"The Mobile Resistance Rumor and revolution in Julius Scott’s black Atlantic," By Manisha SINHA

Marlene Daut Discussion

The Mobile Resistance: Rumor and revolution in Julius Scott’s black Atlantic.

By Manisha Sinha

At long last, The Common Wind, Julius Scott’s classic in African-American history and studies of resistance, has found a publisher in Verso. The volume, which began as his 1986 dissertation and went unpublished because of Scott’s perfectionism and ill health, has acquired a cult following over the years. Modeled after Fernand Braudel’s masterpiece on the Mediterranean, The Common Wind started out as a history of the Caribbean and the informal communication networks that emerged among people of African descent during the Age of Revolution.

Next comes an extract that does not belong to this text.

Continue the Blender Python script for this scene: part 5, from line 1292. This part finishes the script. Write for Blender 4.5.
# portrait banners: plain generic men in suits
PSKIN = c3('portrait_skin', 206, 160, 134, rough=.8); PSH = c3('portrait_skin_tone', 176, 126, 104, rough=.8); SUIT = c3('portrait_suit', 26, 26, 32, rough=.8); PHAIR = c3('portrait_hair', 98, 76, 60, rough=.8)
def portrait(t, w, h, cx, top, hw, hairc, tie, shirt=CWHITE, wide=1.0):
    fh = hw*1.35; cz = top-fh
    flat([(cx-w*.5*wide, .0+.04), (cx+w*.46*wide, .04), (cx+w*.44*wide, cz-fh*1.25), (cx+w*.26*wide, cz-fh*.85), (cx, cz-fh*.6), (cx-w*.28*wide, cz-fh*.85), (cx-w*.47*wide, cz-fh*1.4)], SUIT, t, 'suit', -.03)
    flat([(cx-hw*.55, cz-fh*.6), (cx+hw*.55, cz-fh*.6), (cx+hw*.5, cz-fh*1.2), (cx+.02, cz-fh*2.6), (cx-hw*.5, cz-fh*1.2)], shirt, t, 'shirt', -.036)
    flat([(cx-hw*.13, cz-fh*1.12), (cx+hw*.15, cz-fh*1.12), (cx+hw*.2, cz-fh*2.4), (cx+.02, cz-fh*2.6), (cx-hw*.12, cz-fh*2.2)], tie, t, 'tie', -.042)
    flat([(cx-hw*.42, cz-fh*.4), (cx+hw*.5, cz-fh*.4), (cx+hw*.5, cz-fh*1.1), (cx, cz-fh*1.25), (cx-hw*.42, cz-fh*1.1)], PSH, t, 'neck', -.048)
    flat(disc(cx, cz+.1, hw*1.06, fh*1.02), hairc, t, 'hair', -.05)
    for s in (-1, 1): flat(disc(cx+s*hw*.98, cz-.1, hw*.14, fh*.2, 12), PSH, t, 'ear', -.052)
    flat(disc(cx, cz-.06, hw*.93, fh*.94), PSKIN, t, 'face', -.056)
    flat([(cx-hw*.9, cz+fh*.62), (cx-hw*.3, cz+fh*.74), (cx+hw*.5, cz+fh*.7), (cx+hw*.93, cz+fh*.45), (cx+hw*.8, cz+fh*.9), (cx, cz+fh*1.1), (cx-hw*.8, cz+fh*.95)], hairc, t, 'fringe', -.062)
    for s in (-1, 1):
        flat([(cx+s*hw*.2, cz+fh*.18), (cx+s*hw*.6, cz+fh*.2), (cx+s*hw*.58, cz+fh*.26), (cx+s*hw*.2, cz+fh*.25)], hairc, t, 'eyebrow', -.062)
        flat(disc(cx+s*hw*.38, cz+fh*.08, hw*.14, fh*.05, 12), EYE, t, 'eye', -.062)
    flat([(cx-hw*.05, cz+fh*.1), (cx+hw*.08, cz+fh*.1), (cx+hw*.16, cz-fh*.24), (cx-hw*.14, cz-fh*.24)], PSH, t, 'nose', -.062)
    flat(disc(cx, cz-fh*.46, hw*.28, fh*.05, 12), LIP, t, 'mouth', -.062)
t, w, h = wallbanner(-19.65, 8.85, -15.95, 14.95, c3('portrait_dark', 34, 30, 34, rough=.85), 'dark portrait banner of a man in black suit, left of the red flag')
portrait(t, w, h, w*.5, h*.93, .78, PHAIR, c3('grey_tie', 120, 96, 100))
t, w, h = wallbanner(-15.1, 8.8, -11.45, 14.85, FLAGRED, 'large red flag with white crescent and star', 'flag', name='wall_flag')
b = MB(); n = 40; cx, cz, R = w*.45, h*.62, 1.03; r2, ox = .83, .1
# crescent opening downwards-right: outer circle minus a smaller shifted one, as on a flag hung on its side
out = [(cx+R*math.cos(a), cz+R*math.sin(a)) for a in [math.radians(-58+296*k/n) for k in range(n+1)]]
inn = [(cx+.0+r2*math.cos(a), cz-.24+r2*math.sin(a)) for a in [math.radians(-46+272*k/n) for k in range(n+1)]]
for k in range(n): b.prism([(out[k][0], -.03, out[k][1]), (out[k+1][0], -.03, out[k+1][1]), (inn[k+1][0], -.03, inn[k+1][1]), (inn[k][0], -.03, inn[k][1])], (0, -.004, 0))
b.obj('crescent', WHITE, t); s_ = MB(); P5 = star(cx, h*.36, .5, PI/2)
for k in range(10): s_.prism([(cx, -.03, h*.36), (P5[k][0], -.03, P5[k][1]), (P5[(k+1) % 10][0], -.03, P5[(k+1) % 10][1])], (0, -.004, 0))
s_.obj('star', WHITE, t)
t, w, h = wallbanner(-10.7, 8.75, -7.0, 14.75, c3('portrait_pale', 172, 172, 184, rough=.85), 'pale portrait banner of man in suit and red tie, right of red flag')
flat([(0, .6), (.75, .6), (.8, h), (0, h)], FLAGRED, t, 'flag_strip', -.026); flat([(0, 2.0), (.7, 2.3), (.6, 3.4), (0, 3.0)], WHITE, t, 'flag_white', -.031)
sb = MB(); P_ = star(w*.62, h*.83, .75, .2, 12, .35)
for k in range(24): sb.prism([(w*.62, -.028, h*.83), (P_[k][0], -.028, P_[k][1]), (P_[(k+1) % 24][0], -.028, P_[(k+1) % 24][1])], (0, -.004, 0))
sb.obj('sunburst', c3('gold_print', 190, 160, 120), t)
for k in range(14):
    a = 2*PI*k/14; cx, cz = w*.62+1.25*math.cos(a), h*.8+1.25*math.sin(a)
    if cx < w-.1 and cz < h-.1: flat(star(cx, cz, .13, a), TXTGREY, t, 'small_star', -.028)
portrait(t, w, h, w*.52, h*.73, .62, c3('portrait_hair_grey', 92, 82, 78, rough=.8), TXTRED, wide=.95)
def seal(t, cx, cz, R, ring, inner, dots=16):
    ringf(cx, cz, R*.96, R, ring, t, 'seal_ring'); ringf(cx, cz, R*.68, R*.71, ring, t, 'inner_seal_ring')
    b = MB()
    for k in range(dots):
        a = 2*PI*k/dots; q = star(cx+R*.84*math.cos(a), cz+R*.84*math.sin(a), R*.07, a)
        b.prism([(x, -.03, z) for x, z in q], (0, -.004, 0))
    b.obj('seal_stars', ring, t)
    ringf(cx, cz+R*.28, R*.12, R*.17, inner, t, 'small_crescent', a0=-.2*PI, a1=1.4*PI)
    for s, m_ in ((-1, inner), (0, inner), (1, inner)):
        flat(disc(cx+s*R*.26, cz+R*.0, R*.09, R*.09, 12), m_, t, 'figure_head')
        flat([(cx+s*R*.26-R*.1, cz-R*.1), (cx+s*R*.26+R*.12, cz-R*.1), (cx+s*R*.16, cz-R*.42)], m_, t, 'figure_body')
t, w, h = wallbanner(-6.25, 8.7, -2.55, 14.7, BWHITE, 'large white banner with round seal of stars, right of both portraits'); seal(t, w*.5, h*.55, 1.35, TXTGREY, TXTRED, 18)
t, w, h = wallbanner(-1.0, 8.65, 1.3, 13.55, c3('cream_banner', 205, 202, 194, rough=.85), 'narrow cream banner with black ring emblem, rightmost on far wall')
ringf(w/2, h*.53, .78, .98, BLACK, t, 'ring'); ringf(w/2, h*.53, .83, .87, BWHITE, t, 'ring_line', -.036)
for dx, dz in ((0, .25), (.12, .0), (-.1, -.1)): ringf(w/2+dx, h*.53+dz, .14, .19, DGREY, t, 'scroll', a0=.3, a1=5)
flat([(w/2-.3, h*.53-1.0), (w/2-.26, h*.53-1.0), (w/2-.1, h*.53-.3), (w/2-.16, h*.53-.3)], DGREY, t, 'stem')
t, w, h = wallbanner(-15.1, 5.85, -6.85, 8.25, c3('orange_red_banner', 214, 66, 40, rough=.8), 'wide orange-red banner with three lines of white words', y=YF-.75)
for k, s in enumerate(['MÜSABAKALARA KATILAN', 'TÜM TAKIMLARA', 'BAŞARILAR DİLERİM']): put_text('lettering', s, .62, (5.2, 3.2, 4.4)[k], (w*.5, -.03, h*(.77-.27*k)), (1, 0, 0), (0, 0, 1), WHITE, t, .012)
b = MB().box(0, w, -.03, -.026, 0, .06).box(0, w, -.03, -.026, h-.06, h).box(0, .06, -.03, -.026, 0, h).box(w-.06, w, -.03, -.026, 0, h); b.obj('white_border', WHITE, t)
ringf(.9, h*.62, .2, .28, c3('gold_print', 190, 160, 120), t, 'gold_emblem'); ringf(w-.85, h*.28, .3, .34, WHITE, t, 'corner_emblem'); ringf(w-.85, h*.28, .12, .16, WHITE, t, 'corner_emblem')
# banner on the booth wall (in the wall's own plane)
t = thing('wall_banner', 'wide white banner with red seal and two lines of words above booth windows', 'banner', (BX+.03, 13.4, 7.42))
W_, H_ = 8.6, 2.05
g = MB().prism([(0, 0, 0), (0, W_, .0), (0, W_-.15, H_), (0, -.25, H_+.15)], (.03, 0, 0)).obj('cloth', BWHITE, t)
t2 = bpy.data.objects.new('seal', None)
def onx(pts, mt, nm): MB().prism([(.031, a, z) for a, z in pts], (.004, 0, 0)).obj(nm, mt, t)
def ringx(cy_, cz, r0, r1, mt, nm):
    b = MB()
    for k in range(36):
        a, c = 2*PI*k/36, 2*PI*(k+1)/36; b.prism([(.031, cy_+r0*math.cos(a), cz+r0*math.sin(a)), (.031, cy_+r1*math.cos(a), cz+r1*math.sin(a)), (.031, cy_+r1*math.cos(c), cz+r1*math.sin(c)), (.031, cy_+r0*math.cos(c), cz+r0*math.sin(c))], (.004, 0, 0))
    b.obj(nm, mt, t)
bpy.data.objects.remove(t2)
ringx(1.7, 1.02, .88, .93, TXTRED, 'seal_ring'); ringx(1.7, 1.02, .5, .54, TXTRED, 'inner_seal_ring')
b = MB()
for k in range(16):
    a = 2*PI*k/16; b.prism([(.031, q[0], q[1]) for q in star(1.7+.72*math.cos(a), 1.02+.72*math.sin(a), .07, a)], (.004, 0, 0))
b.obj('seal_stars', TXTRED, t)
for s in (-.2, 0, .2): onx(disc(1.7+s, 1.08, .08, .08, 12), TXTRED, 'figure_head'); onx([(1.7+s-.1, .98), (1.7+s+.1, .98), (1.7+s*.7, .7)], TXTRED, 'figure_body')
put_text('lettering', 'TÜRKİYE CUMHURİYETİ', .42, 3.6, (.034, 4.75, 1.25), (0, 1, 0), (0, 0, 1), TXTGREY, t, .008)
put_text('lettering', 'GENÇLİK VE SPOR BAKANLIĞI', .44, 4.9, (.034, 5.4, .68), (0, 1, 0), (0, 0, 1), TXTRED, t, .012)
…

But the project ended up doing so much more: Through traditional archival work and innovative interpretation, Scott—who is now an emeritus historian at the University of Michigan—unearthed an entire underground world.

BOOKS IN REVIEW

THE COMMON WIND; AFRO-AMERICAN CURRENTS IN THE AGE OF THE HAITIAN REVOLUTION

By Julius S. Scott

Along with the popularity of the subaltern school in South Asian history, recent peasant studies in Latin American history, and James C. Scott’s much-cited works on the “weapons of the weak” and the everyday politics of the oppressed, The Common Wind redefined for many historians how we write “history from below.” Drawing on Georges Lefebvre’s study of the role of rumor in the French Revolution, Scott brought Lefebvre’s techniques into the world of black revolutionaries. Tracking the currents of the ocean and the well-traversed routes of trade, war, and rebellion, Scott showed how ideas of black resistance flowed among the slave colonies of various European nations and helped inspire new visions of freedom among the enslaved.

All of this revolutionary unrest came to a head with the Haitian Revolution. News of the rebellion could not be contained by anxious slaveholders and local authorities, and it inspired urgent demands for emancipation among the enslaved throughout the so-called New World. “Sweeping across linguistic, geographic, and imperial boundaries,” Scott writes, “the tempest created by the black revolutionaries of Saint-Domingue and communicated by mobile people in other slave societies would prove to be a major turning point in the history of the Americas.” The title of his study was taken, appropriately, from Wordsworth’s ode to Toussaint Louverture: “There’s not a breathing of the common wind / That will forget thee.”